The result was that E.coli levels rocketed at the lake, forcing local canoe clubs to decamp to the cleaner waters of Germiston Lake, while school rowing clubs also stopped training at Wemmer.

A recent water quality test showed the E.coli level at 240,000 parts per litre.

“We had to cancel two junior regattas,” Mackinnon said.

" We all have the right to a clean environment. "
- Buang Jones, provincial SAHRC head

The canoeing clubs had also shut down their development programmes, he said.

People wanting to relax on the lake’s shores on weekends were being driven away by the stench, he added.

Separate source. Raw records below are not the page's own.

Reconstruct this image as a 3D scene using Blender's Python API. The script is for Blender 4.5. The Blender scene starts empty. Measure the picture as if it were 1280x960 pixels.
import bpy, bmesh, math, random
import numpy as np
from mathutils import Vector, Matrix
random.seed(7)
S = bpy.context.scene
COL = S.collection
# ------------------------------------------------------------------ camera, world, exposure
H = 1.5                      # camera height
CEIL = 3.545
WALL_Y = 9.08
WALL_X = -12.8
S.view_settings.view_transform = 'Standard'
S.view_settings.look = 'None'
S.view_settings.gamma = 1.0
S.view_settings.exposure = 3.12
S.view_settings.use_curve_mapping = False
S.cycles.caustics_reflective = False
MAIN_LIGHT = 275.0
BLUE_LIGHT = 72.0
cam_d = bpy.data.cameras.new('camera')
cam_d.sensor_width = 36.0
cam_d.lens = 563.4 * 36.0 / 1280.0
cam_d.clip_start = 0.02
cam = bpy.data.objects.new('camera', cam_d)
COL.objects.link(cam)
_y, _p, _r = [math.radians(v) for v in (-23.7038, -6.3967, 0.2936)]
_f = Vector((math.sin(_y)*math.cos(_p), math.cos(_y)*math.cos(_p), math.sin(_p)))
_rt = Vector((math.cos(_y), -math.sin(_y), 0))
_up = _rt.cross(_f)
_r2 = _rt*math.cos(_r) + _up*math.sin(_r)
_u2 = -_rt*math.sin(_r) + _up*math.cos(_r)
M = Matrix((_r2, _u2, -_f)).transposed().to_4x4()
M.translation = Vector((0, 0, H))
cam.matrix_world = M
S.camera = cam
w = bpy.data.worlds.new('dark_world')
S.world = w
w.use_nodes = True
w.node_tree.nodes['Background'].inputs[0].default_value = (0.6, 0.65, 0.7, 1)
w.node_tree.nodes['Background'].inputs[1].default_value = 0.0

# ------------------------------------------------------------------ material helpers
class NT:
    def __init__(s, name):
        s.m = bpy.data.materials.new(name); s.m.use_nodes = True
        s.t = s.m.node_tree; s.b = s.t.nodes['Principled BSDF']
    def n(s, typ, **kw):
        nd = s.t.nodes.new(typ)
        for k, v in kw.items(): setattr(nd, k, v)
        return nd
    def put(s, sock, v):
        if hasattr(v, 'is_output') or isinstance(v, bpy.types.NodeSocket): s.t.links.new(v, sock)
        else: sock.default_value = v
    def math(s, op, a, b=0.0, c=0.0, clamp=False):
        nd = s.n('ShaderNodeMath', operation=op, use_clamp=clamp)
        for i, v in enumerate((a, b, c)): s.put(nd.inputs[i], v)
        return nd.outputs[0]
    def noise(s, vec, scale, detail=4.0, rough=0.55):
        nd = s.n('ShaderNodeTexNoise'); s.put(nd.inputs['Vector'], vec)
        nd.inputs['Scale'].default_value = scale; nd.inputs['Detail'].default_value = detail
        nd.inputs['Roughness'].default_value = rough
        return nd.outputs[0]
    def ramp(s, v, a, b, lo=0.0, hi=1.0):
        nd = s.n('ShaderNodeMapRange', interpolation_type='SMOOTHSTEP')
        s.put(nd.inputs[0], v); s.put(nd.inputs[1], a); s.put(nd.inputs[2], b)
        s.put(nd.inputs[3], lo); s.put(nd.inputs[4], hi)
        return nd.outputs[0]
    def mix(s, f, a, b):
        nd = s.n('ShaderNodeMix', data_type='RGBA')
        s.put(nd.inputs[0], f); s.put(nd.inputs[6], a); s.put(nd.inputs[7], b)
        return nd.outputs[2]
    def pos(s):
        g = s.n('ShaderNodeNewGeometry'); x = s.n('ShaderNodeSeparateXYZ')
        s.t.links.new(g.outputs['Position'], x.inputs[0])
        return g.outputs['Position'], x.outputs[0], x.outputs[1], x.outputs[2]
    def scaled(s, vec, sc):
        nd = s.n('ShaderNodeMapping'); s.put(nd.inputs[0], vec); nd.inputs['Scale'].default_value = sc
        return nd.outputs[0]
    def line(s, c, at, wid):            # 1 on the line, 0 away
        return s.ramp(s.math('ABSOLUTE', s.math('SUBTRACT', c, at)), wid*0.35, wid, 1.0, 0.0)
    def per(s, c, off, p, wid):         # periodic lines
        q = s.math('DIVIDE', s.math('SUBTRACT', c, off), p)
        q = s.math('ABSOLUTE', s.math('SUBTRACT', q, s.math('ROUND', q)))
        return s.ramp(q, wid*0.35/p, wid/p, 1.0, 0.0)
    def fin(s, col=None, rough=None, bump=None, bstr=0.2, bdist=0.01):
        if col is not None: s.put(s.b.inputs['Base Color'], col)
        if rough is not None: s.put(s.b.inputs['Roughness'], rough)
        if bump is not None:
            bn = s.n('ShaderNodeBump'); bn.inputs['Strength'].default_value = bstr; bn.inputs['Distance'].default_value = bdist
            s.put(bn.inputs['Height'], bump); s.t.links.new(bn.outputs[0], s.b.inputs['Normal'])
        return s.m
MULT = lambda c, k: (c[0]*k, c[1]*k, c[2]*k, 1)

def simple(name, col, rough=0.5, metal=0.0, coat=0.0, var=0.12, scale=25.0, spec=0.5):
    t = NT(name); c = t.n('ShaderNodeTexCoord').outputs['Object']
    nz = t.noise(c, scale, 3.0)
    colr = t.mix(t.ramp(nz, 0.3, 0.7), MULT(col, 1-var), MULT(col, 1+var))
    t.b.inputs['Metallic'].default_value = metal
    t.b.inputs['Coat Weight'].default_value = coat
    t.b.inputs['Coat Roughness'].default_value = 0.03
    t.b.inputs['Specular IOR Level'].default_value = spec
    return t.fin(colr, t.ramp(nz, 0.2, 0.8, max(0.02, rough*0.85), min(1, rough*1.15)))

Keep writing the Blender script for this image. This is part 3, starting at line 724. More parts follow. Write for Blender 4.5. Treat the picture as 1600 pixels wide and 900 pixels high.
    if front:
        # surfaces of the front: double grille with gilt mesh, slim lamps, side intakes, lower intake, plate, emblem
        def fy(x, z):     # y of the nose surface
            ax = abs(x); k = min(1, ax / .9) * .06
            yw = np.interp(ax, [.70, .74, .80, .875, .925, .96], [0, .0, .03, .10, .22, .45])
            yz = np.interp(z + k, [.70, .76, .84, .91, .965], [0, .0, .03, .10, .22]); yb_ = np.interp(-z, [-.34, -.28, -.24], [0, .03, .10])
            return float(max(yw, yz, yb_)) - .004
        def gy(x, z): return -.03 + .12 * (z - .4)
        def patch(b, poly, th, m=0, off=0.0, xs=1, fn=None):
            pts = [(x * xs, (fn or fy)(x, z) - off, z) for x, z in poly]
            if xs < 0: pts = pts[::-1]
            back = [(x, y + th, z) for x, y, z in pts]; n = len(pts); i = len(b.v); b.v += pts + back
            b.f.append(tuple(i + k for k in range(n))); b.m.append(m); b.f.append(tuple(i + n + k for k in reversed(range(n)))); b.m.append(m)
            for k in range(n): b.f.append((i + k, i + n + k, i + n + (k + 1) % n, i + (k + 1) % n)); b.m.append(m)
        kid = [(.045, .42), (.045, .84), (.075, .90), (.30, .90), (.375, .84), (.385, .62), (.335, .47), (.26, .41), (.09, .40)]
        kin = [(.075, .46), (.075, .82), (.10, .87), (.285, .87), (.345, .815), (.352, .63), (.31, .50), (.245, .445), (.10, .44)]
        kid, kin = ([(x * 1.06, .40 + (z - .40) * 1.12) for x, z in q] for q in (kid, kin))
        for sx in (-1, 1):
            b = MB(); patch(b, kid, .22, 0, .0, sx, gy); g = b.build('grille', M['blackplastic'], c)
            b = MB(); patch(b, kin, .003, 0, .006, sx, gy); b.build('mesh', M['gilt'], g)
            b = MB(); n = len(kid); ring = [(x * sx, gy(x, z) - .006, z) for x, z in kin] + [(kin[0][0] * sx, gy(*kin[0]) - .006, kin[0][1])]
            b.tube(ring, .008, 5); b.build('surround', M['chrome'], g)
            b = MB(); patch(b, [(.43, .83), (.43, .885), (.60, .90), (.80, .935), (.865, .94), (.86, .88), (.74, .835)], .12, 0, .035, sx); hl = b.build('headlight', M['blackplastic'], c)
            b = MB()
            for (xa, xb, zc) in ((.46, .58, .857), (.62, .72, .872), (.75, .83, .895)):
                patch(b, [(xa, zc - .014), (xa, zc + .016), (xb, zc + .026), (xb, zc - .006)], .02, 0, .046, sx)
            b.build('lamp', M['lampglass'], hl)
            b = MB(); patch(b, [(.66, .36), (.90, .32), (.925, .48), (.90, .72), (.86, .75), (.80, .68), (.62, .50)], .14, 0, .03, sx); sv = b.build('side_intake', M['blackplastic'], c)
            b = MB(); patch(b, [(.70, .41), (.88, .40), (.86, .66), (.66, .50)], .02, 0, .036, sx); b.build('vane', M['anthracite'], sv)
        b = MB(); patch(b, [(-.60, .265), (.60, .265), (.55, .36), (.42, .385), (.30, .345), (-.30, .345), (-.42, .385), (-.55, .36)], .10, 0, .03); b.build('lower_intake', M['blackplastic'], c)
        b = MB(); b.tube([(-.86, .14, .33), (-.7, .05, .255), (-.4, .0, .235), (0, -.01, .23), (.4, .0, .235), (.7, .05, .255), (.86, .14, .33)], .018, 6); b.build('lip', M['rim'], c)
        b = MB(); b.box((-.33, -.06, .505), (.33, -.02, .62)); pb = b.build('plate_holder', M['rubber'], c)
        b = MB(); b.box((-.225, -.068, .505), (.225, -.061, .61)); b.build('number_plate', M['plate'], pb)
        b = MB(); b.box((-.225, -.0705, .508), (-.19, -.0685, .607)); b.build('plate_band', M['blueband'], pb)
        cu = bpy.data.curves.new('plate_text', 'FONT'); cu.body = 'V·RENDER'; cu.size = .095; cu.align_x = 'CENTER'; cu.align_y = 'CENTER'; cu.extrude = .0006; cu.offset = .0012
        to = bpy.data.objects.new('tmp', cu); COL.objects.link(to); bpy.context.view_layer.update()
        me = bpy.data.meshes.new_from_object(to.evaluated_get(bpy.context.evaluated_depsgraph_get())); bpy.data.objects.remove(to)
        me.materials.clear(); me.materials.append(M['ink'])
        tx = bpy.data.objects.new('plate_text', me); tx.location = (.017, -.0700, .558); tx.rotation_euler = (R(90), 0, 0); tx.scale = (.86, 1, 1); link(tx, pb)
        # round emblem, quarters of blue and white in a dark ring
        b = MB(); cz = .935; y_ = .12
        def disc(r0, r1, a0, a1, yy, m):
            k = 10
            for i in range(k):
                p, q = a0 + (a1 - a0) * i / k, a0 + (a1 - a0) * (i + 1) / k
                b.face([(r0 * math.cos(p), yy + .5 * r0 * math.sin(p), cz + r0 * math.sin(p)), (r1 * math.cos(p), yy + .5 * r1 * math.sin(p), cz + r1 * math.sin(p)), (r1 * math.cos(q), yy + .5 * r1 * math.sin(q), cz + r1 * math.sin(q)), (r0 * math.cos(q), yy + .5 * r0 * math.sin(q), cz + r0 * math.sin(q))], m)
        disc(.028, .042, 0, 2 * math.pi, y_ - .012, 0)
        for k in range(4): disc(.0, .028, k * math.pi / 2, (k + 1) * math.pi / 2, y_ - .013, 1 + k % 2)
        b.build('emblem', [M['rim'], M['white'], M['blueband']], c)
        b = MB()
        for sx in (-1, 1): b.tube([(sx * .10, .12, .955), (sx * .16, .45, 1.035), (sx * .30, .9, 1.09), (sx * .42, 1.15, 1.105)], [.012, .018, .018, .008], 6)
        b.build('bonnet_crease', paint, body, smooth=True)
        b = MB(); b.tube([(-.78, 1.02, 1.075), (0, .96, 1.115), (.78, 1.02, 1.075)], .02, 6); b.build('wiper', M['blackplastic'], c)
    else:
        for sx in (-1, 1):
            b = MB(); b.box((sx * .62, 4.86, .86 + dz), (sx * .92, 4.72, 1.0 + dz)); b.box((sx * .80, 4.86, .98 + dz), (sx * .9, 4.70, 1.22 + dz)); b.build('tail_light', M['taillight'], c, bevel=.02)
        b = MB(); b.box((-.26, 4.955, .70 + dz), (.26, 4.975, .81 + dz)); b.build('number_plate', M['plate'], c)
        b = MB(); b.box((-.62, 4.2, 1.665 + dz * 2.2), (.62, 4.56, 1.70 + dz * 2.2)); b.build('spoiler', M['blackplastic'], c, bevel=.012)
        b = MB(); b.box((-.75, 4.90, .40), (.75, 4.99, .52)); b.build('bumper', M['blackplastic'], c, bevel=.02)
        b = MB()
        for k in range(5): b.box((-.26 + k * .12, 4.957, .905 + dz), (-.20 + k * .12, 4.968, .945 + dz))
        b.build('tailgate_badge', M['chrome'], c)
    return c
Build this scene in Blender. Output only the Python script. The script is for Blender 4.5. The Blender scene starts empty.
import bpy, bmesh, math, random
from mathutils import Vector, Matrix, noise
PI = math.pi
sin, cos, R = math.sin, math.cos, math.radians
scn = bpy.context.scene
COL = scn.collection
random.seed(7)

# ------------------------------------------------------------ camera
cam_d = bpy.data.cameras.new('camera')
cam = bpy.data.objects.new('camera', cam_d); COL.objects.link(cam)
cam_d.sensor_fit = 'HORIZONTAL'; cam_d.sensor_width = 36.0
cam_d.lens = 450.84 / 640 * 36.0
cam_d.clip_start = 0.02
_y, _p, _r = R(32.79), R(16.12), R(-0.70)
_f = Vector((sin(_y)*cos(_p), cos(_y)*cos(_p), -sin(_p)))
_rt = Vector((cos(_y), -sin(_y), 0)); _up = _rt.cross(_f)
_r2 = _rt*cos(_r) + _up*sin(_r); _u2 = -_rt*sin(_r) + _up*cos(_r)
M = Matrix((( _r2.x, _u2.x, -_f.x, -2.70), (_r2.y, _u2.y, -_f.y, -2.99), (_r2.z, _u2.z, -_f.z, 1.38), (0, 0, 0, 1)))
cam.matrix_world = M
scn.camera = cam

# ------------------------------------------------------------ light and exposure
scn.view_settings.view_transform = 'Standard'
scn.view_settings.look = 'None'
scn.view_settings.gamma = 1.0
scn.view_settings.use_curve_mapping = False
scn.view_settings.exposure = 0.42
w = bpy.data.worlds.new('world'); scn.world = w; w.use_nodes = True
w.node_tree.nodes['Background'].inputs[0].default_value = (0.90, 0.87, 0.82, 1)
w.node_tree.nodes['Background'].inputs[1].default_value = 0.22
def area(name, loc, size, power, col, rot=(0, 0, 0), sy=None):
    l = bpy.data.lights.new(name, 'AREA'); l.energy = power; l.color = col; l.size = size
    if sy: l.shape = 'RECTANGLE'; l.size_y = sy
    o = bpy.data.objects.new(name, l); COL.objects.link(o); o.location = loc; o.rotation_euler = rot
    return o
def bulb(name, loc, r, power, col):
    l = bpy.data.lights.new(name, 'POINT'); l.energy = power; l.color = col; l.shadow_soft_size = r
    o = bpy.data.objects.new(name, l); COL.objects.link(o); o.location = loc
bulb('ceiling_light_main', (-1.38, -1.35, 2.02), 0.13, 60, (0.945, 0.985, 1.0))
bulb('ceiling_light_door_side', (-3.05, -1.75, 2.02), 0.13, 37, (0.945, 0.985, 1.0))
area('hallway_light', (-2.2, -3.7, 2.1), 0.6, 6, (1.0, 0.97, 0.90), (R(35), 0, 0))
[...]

The “rotten egg" smell is caused by hydrogen sulphide, a gas caused when organic matter is broken down by microbial action.

The lake’s water was heavily tainted by metals such as iron, magnesium and manganese. This was the result of acid mine drainage seeping out from the closed gold mines in the area.

“Those mines are long dead and the companies that owned them are long gone,” Mackinnon said.  “There is no hope of a reclamation fund.”

Jones said the commission would engage with all the relevant parties, including the national water regulator and industry, to resolve the crisis.

“We all have the right to a clean environment.”